A Word to Our Readers: It's Not About You (It's About Me, Remember?)

In lieu of advice this morning, I’d like to tackle another issue that has cropped up no less than a dozen times in the past few weeks: readers wrongly assuming I am writing about them or trying to guess the identity of those who write me letters.  Here is an example of an email I received from someone last week in response to my post about post-layoff depression (Layoff)

“I have to know if it was my wife who wrote you that email.  She knows I read your blog and I think she’s worried about me since I lost my job.  The details fit too.  Please let me know.  It really pisses me off if it was her.  Signed, REDACTED”

Dear REDACTED: No, it wasn’t your wife.  This, like all my other letters seeking advice, was a bona fide organic and free range call for help.  I actually spoke with this guy briefly on the phone to send him a job lead, so unless your wife has a disturbingly low voice like mine, you can rest assured that she isn’t spending her time on the computer impersonating you in an effort to get you motivated.

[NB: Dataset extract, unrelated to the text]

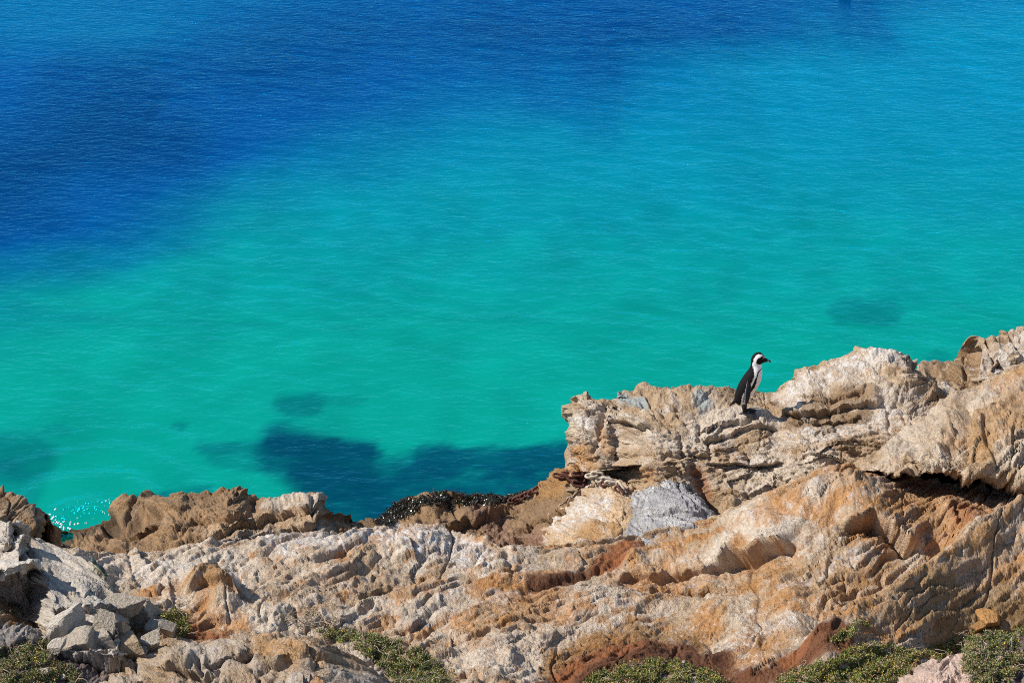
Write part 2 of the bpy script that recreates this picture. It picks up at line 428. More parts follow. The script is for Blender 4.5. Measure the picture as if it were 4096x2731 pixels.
    faces = np.concatenate([F[:, ::-1], skirt]).tolist() + [(int(a_), int(c_), int(b_)) for a_, b_, c_ in zip(k + jn, k + j, np.full(nb, k + nb))]
    me.from_pydata(Vall.tolist(), [], faces)
    me.polygons.foreach_set("use_smooth", np.ones(len(me.polygons), dtype=bool)); me.update()
    me.materials.append(m)
    link("sea_water", me, kind="structure")
make_water()

# ------------------------------------------------------------------ the rocks
TX_MAIN = [(-500, 0.05), (300, 0.16), (1000, 0.32), (1700, 0.30), (2200, 0.20), (2700, 0.30), (3200, 0.46), (3700, 0.66), (4600, 0.66)]
def gen_disp(px, py, tanx, seed, big=0.14, s1=0.11, s2=0.075, s3=0.04, b1=0.06, b2=0.034, b3=0.019, fine=0.006, fac=0.42, crk=0.045, blocks=0.0, bscale=2.2, grow=1.4, ref=570.0, calm=None):
    s, t = strata_coords(px, py, tanx, grow, ref)
    ws = s + 0.22 * fbm(s * 1.3, t * 1.3, seed + 1, 3); wt = t + 0.16 * fbm(s * 1.1 + 5, t * 1.1, seed + 2, 3) + 0.05 * fbm(s * 4, t * 5, seed + 3, 3)
    m1 = np.clip(0.55 + 0.9 * fbm(s * 0.8, t * 0.8, seed + 4, 2), 0.1, 1.3); m2 = np.clip(0.6 + 1.1 * fbm(s * 1.7, t * 1.7, seed + 5, 2), 0.1, 1.4)
    d = big * fbm(s * 0.75, t * 0.75, seed, 3)
    k1 = s1 * m1 * saw(wt / 0.52, ws * 0.9, seed + 6); k2 = s2 * m2 * saw(wt / 0.20 + 0.37, ws * 2.0, seed + 7)
    k3 = s3 * saw(wt / 0.085, ws * 3.6, seed + 8) * (1.5 - m2)
    if calm is not None:
        rg = np.interp(px, *calm); k1 = k1 * rg; k2 = k2 * rg; k3 = k3 * rg; fac = fac * rg
    d = d + k1 + k2 + k3
    d = d + b1 * (billow(ws * 2.5, wt * 5.2, seed + 9, 3) - 0.25) * (0.3 + m2)
    d = d + b2 * (billow(ws * 6.0, wt * 14, seed + 10, 2) - 0.25) * (0.5 + m1)
    d = d + b3 * (billow(ws * 14, wt * 30, seed + 13, 2, 0.6) - 0.25) * (0.5 + m2)
    d = d + fine * fbm(s * 60, t * 60, seed + 11, 2)
    fm = np.clip(0.75 + 1.1 * fbm(s * 0.9 + 3, t * 0.9, seed + 14, 2), 0.15, 1.5) * fac
    fc = fm * (facets(ws * 2.1, wt * 4.2, seed + 15, 0.035, 0.10) + facets(ws * 5.5, wt * 11, seed + 17, 0.016, 0.05) + facets(ws * 14, wt * 26, seed + 19, 0.007, 0.022))
    d = d + fc
    fw = 0.7 * k1 + 0.7 * k2 + 0.5 * k3 + 0.5 * fc
    cm = sstep(-0.05, 0.25, fbm(s * 1.1 + 2, t * 1.1, seed + 21, 2))
    ck = np.exp(-(perlin(ws * 0.55, wt * 3.6, seed + 22) / 0.035) ** 2) * (1 - 0.6 * cm) + 0.9 * np.exp(-(perlin(ws * 1.9 + 0.9 * wt, wt * 0.9, seed + 23) / 0.03) ** 2) * cm
    d = d - crk * ck
    if blocks:
        e, v = voronoi(ws * bscale, wt * bscale * 1.3, seed + 12)
        d = d + blocks * (v - 0.5) - blocks * 0.9 * np.exp(-(e / 0.07) ** 2)
    return d, fw
def full_disp(px, py, tx, seed, S=(), **kw):
    d, fw = gen_disp(px, py, tx, seed, **kw); d = d - 0.055
    if S:
        a, b = strokes(px, py, S); d = d + a; fw = fw + b
    return d, fw

# --- main slope ---------------------------------------------------
MAIN_S = [
    ('lip', [(2860, 2212), (3000, 2192), (3160, 2172)], 46, 0.24), ('lip', [(3380, 2080), (3490, 2066), (3577, 2092), (3628, 2126), (3672, 2134)], 42, 0.22), ('crack', [(3230, 2270), (3560, 2210)], 80, 0.12), ('ridge', [(2960, 2110), (3150, 2040), (3420, 1985)], 60, 0.10), ('crack', [(3180, 2420), (3330, 2360), (3420, 2300)], 14, 0.06), ('crack', [(2560, 2420), (2760, 2400)], 12, 0.05),
    ('lip', [(2480, 2292), (2620, 2268), (2760, 2244), (2880, 2214)], 34, 0.10), ('lip', [(2540, 2345), (2700, 2330), (2860, 2330), (2960, 2350)], 24, 0.07),
    ('lip', [(3000, 2060), (3120, 2010), (3260, 1990)], 26, 0.05),
    ('ridge', [(3300, 2610), (3500, 2475), (3700, 2320), (3850, 2205), (4000, 2120), (4200, 2040)], 70, 0.20),
    ('crack', [(4200, 2330), (4000, 2420), (3850, 2520)], 110, 0.30),
    ('crack', [(3260, 2470), (3480, 2330), (3640, 2235), (3760, 2150)], 55, 0.13), ('ridge', [(3050, 2110), (3250, 2010), (3500, 1960)], 60, 0.08),
    ('ridge', [(2300, 2420), (2600, 2380), (2900, 2400)], 60, 0.05), ('ridge', [(1050, 2190), (1400, 2165), (1750, 2165)], 60, 0.07),
    ('crack', [(2100, 2330), (2230, 2300), (2380, 2262), (2480, 2215)], 16, 0.07), ('ridge', [(2540, 2215), (2700, 2180), (2900, 2150)], 34, 0.07),
    ('ridge', [(800, 2355), (890, 2365)], 48, 0.17), ('lip', [(740, 2372), (800, 2385), (880, 2392), (960, 2400)], 30, 0.10), ('ridge', [(870, 2410), (940, 2400)], 30, 0.09), ('crack', [(930, 2350), (965, 2390)], 12, 0.08), ('lip', [(1380, 2350), (1460, 2345), (1560, 2310)], 24, 0.06),
    ('ridge', [(2420, 2740), (2600, 2690), (2820, 2730)], 90, 0.08), ('ridge', [(3150, 2760), (3400, 2680), (3650, 2700)], 90, 0.07),
    ('crack', [(3530, 2240)], 11, 0.16), ('ridge', [(3800, 2020), (3870, 2080)], 40, 0.06), ('crack', [(3790, 2100), (3860, 2090), (3930, 2050)], 10, 0.05),
    ('crack', [(3820, 2030), (3850, 2110)], 9, 0.05), ('lip', [(1580, 2480), (1640, 2470), (1700, 2440)], 26, 0.06),
    ('lip', [(1280, 2430), (1340, 2470), (1370, 2440)], 14, 0.05), ('ridge', [(2850, 2640), (3050, 2520), (3180, 2460)], 40, 0.08),
    ('lip', [(380, 2440), (600, 2460), (760, 2500)], 30, 0.04)]
MAIN_C = [
    ([(1100, 2175), (1350, 2150), (1700, 2155), (1950, 2220)], 55, WHITE, 0.8), ([(230, 2250), (600, 2270), (1000, 2270)], 75, PALE, 0.8), ([(560, 2300), (780, 2290)], 40, WHITE, 0.5),
    ([(420, 2500), (700, 2470), (960, 2500)], 60, ORANGE, 0.75), ([(740, 2520), (900, 2530)], 26, RUST, 0.8), ([(2000, 2380), (2250, 2470)], 130, ORANGE, 0.45),
    ([(1900, 2320), (2200, 2350)], 60, ORANGE, 0.5), ([(2450, 2250), (2800, 2280)], 80, ORANGE, 0.5), ([(2500, 2170), (2560, 2150)], 30, RUST, 0.6),
    ([(3000, 2270), (3350, 2290), (3600, 2250)], 110, OCHRE, 0.55), ([(3650, 1990), (3900, 2080)], 120, ORANGE, 0.55), ([(3840, 2040), (3880, 2110)], 55, RUST, 0.45),
    ([(3400, 2480), (3700, 2400), (3950, 2260)], 120, OCHRE, 0.55), ([(3800, 2440), (4100, 2400)], 130, OLIVE, 0.6),
    ([(3150, 2010), (3400, 1930), (3700, 1940)], 70, ORANGE, 0.4), ([(3200, 1960), (3330, 1930)], 28, WHITE, 0.45),
    ([(3130, 2330), (3300, 2220), (3450, 2170)], 26, WHITE, 0.55), ([(2900, 2590), (3060, 2500), (3150, 2470)], 40, WHITE, 0.55), ([(2000, 2600), (2300, 2560)], 110, PALE, 0.7),
    ([(2230, 2650), (2350, 2595), (2520, 2565), (2760, 2565)], 80, OCHRE * 0.8, 0.9), ([(2330, 2600), (2520, 2575)], 40, ORANGE * 0.8, 0.6),
    ([(2150, 2770), (2330, 2705), (2480, 2655), (2680, 2630), (2860, 2680)], 82, DARKRED, 1.0), ([(2230, 2680), (2450, 2615), (2700, 2590)], 34, RUST, 0.75), ([(2620, 2600), (2760, 2590)], 36, DARKRED * 1.2, 0.7),
    ([(2880, 2700), (3000, 2660), (3080, 2610)], 46, ORANGE, 0.7), ([(2940, 2745), (3080, 2720), (3200, 2645), (3360, 2625)], 55, DARKRED * 1.3, 1.0), ([(3150, 2640), (3230, 2610)], 34, RUST, 0.8),
    ([(2120, 2300), (2220, 2298)], 24, DARKRED, 0.8), ([(2200, 2295), (2350, 2262), (2420, 2235)], 20, DARKRED, 0.9), ([(2400, 2235), (2520, 2165)], 38, RUST, 0.85),
    ([(1640, 2420), (1690, 2430)], 45, GREY, 0.6), ([(950, 2310)], 40, WHITE, 0.4), ([(810, 2350), (890, 2360)], 46, OCHRE * 0.85, 0.75), ([(1450, 2340), (1550, 2310)], 26, TAN * 0.85, 0.7)]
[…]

I don’t want to call you self-absorbed because I don’t believe in kicking a man when he’s down unless he’s been mean to me.  However, you may have heard of this little thing called the economic crisis, which started in 2008 and although much improved still is fucking up our society on a daily basis.  You aren’t the only one who is looking for work, bub.  And why would it piss you off if your wife was worried about you?  Have you considered you may have lost your job because you are surly?

Now go out there and find some work before I say something mean.

Here’s another one:

“I know who wrote the dishwasher letter!  That was you describing Patrick and Tom!”

This one came from my very own brother, who clearly doesn’t believe that I do NOT make up letters to fill space in this blog.   In addition, his assumption was way off base.  With Patrick, I knew better than to ever take from him the pure joy he experienced while loading a dishwasher, so I let him claim that as his territory.  Regarding Tom, I’m not even sure he knows we have a dishwasher or where it is, much less gives a damn how I load it.  I’m the House Bitch, remember?

Most disturbing, however, have been the five emails I received since yesterday asking me if Lovelorn from Spokane is “fill in the blank here.”  Apparently, lots of you have friends who are in a relationship with someone like OJ.  In addition, some of you don’t quite understand the advice blogger/advice seeker code of confidentiality.  It’s like the attorney client privilege, except I don’t charge money to keep secrets.

In other words, it’s none of your damn business.  And specifically from those who guessed she actually lives in LA, Portland, Miami or Seattle: you are wrong.  She does not live in Spokane, but that’s all I’m going to say to get you people off my back.

I’m sorry for the sucky blog today but yesterday was tough.  Tough to write, tough to deal with the aftermath, and I need a little break.  I’ll be back tomorrow with some good shit, I promise.

Lovelorn

This Post Has 2 Comments

  1. The Hedgehog

    It’s a good thing you’re protecting the anonymity of your peeps. Doing so encourages others to seek your advice without fear of being outed as a pathological perfect penis puckerer or a celebrated Spokanese psychotic Sybil. It also allows commenters to express themselves freely – knowing there’s a safe haven for colorful, creative commenters who care to share their comments and whose views may use alliteration and/or rhyme.

    No more rhymes now, I mean it!

  2. Ali Whiting

    Oh yeah-tell the overstepping nosy rosie’s to back up!! And take care of you.